▶ [Challenge]: Reproduce, please, only the lines from the first line below to the line containing "random.seed(7)", inclusive.
┏━━
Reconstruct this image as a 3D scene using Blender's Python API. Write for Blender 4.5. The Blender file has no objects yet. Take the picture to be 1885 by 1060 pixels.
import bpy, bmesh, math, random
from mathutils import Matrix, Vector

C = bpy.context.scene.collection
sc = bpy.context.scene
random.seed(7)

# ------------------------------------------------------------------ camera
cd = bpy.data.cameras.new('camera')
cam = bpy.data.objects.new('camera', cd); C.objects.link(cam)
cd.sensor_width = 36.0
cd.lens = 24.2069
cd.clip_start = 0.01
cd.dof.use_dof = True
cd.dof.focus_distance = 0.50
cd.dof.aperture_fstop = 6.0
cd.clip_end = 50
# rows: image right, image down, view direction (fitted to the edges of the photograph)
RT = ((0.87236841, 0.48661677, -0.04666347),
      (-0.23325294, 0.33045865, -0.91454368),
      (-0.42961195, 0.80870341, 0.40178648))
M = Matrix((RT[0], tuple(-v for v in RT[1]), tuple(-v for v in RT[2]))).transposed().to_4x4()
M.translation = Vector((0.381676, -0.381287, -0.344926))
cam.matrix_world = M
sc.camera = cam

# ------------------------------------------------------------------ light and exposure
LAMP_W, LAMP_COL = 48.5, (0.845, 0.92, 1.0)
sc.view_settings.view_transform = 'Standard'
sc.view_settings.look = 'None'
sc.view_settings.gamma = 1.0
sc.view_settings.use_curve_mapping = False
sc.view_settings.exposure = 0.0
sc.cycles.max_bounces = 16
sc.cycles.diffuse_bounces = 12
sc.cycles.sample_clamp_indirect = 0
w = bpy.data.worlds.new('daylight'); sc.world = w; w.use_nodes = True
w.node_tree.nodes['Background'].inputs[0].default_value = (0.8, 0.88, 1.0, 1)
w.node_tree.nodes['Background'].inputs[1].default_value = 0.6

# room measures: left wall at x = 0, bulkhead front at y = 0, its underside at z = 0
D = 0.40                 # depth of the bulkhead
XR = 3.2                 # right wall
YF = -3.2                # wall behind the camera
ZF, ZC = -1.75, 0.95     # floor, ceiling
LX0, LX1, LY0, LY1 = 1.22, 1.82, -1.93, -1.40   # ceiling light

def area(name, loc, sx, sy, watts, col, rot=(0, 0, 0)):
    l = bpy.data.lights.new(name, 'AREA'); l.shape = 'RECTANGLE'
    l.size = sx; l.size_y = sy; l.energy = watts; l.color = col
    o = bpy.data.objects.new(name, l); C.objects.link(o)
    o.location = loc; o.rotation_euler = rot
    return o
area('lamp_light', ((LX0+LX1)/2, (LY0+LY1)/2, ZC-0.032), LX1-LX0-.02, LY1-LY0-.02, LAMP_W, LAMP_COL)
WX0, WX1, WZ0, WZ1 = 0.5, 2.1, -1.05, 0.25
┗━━
▶ [Full solution]:
Reconstruct this image as a 3D scene using Blender's Python API. Write for Blender 4.5. The Blender file has no objects yet. Take the picture to be 1885 by 1060 pixels.
import bpy, bmesh, math, random
from mathutils import Matrix, Vector

C = bpy.context.scene.collection
sc = bpy.context.scene
random.seed(7)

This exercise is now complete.